* [Source data]:
-------------------------
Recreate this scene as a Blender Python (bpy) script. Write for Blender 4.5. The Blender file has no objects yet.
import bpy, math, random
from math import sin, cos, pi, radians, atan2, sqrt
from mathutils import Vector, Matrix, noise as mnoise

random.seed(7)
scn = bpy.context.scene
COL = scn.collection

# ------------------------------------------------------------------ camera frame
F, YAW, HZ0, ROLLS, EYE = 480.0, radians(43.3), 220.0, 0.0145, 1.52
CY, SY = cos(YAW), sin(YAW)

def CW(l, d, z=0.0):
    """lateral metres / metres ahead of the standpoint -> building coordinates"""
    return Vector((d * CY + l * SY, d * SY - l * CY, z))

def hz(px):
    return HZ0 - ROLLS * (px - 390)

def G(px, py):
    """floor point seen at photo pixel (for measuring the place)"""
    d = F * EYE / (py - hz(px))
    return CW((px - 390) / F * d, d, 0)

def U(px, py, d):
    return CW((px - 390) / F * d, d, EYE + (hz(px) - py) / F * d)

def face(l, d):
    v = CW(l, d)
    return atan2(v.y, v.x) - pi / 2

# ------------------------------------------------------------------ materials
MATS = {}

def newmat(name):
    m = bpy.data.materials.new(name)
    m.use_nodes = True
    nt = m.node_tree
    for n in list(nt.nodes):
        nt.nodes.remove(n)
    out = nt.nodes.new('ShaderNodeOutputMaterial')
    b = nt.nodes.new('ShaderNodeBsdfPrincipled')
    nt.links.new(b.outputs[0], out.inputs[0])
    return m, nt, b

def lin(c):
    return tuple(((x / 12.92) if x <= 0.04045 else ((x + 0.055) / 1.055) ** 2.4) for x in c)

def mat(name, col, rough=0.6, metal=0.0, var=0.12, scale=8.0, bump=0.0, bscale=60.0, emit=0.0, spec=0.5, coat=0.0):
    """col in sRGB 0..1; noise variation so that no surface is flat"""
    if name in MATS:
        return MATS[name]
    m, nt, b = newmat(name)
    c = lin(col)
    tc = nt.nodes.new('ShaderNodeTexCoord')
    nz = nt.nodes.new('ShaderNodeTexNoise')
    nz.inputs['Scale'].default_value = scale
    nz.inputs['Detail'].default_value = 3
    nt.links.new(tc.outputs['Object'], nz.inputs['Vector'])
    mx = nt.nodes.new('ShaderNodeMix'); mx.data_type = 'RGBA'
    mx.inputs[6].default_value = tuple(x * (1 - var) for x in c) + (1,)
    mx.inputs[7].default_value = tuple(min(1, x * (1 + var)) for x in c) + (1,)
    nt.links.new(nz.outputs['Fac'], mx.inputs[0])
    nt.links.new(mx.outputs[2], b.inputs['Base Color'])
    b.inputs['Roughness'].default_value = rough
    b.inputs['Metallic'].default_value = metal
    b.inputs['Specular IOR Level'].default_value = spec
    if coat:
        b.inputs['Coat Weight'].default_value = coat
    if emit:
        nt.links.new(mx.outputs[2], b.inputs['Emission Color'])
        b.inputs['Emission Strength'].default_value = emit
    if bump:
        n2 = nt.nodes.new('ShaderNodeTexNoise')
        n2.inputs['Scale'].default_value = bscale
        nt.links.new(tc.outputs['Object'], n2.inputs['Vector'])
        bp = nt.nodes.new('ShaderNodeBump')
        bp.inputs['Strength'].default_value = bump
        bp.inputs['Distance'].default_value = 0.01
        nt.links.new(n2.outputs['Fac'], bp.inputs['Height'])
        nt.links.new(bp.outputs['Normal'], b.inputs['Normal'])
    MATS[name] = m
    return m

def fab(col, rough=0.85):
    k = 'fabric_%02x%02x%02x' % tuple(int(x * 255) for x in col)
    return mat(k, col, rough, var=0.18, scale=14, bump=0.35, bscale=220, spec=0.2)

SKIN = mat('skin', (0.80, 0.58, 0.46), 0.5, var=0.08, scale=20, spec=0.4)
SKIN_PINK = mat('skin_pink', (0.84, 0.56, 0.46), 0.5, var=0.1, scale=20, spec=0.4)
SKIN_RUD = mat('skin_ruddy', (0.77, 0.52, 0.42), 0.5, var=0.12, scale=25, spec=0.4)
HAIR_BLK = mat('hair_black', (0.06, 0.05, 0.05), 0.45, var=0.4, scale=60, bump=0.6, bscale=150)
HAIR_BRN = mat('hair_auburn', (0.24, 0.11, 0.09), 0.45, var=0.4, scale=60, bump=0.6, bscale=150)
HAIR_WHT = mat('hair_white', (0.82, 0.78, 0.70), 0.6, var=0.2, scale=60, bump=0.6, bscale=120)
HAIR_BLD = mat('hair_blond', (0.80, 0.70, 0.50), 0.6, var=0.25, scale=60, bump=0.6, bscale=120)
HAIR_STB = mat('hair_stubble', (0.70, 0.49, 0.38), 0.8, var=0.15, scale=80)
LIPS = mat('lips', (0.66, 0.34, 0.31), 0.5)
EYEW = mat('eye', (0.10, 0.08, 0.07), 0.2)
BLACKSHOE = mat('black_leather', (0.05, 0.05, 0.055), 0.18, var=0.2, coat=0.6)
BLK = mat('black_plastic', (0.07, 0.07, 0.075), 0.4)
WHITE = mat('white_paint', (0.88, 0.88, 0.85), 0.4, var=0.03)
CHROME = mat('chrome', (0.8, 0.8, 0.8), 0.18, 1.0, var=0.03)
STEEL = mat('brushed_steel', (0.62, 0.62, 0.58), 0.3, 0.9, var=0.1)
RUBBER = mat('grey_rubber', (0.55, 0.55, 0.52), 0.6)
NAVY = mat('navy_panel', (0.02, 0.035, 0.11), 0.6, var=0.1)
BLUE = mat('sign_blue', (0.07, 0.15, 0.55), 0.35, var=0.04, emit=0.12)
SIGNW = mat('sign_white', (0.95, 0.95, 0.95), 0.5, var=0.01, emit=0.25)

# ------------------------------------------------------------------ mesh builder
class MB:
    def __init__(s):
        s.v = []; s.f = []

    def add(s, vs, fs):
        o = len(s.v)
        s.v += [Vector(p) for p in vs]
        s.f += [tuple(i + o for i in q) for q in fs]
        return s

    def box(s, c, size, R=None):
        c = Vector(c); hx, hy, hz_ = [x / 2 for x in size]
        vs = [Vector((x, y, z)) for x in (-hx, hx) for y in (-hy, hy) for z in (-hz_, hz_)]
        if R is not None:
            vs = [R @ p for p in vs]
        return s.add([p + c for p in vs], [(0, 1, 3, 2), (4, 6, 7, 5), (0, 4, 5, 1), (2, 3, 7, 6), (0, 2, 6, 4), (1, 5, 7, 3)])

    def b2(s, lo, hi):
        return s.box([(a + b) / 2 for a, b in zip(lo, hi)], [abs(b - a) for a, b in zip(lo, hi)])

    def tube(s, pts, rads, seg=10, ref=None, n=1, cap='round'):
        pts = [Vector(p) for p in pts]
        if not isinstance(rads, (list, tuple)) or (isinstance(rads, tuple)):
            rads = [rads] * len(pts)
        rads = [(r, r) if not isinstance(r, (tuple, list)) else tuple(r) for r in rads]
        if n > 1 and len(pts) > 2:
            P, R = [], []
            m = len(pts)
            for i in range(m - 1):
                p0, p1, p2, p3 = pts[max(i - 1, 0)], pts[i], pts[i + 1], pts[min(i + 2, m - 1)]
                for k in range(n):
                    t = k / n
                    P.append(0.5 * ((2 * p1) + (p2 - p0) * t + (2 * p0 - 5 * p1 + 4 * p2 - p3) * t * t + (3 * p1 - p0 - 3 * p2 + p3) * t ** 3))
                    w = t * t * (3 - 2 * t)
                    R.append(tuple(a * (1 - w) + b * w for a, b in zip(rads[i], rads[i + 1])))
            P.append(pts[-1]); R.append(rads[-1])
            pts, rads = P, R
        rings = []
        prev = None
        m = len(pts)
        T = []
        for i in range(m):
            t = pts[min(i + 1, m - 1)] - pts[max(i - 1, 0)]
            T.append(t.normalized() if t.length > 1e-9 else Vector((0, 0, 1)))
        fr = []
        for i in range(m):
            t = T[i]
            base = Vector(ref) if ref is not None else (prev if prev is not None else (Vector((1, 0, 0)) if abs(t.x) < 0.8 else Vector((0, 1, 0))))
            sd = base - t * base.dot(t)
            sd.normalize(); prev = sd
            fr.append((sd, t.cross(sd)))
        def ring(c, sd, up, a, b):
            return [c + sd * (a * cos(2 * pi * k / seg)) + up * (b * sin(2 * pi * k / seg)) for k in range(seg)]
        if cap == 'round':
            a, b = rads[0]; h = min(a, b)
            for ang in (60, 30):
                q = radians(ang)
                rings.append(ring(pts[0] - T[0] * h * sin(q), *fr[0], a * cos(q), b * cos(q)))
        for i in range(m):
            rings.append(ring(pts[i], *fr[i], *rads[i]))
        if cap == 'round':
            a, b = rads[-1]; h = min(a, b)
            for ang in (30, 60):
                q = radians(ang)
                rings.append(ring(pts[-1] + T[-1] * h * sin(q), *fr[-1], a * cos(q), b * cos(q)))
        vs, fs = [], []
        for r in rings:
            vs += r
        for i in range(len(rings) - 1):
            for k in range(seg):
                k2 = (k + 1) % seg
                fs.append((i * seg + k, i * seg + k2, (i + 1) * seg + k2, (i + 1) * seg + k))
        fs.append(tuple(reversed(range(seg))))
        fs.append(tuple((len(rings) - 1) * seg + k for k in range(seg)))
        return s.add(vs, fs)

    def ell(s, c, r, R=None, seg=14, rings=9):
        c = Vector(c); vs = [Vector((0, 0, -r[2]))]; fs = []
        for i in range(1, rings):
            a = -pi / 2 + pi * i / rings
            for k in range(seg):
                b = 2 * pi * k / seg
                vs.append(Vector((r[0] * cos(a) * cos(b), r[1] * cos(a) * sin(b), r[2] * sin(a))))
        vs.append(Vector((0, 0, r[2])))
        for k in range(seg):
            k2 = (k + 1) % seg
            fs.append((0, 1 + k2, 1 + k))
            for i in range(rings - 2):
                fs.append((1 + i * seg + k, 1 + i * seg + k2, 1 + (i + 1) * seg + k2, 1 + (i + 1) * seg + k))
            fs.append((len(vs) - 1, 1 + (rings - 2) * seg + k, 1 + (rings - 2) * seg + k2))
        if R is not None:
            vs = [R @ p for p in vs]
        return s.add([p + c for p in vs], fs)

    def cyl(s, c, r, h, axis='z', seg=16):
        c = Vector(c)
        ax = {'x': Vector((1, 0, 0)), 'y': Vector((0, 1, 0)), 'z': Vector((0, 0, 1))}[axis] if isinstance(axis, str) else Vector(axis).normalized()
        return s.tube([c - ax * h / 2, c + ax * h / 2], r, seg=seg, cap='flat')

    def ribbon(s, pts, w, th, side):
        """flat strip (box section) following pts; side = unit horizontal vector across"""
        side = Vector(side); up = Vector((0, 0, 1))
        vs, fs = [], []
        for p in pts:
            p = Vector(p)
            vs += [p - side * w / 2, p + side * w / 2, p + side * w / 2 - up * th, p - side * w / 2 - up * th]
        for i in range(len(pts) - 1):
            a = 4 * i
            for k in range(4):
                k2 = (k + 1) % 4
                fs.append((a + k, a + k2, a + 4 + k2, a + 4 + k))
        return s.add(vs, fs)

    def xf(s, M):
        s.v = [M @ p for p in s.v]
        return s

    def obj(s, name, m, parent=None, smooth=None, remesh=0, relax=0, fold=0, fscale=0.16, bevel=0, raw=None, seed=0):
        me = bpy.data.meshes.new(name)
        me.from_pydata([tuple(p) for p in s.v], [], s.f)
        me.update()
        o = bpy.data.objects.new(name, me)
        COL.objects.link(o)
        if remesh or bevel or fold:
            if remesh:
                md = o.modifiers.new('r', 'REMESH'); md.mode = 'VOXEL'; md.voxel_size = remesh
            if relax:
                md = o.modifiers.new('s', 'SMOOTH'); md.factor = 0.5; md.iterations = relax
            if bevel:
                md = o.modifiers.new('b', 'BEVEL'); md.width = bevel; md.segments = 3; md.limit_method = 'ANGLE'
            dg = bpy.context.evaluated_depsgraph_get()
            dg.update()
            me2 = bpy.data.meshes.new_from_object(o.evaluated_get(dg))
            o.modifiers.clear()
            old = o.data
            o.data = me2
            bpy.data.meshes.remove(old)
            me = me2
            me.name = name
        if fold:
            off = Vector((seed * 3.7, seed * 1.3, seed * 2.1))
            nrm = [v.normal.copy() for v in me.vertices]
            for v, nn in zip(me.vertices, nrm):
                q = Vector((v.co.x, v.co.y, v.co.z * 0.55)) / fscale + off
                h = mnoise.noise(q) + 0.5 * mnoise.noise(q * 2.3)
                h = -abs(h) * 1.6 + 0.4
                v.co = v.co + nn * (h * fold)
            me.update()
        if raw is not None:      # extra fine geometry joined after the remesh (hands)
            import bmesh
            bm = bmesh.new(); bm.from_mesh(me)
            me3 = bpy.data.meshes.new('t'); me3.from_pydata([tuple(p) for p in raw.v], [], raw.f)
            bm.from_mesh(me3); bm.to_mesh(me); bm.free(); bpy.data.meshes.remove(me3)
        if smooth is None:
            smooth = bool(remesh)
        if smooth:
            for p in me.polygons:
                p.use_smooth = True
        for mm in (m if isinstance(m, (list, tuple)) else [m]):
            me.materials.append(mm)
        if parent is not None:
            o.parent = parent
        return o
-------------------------
Quote exactly the opening line of the material above and every line after it, up to and including the line that contains "return tuple(((x /".

* [Correct answer]:
Recreate this scene as a Blender Python (bpy) script. Write for Blender 4.5. The Blender file has no objects yet.
import bpy, math, random
from math import sin, cos, pi, radians, atan2, sqrt
from mathutils import Vector, Matrix, noise as mnoise

random.seed(7)
scn = bpy.context.scene
COL = scn.collection

# ------------------------------------------------------------------ camera frame
F, YAW, HZ0, ROLLS, EYE = 480.0, radians(43.3), 220.0, 0.0145, 1.52
CY, SY = cos(YAW), sin(YAW)

def CW(l, d, z=0.0):
    """lateral metres / metres ahead of the standpoint -> building coordinates"""
    return Vector((d * CY + l * SY, d * SY - l * CY, z))

def hz(px):
    return HZ0 - ROLLS * (px - 390)

def G(px, py):
    """floor point seen at photo pixel (for measuring the place)"""
    d = F * EYE / (py - hz(px))
    return CW((px - 390) / F * d, d, 0)

def U(px, py, d):
    return CW((px - 390) / F * d, d, EYE + (hz(px) - py) / F * d)

def face(l, d):
    v = CW(l, d)
    return atan2(v.y, v.x) - pi / 2

# ------------------------------------------------------------------ materials
MATS = {}

def newmat(name):
    m = bpy.data.materials.new(name)
    m.use_nodes = True
    nt = m.node_tree
    for n in list(nt.nodes):
        nt.nodes.remove(n)
    out = nt.nodes.new('ShaderNodeOutputMaterial')
    b = nt.nodes.new('ShaderNodeBsdfPrincipled')
    nt.links.new(b.outputs[0], out.inputs[0])
    return m, nt, b

def lin(c):
    return tuple(((x / 12.92) if x <= 0.04045 else ((x + 0.055) / 1.055) ** 2.4) for x in c)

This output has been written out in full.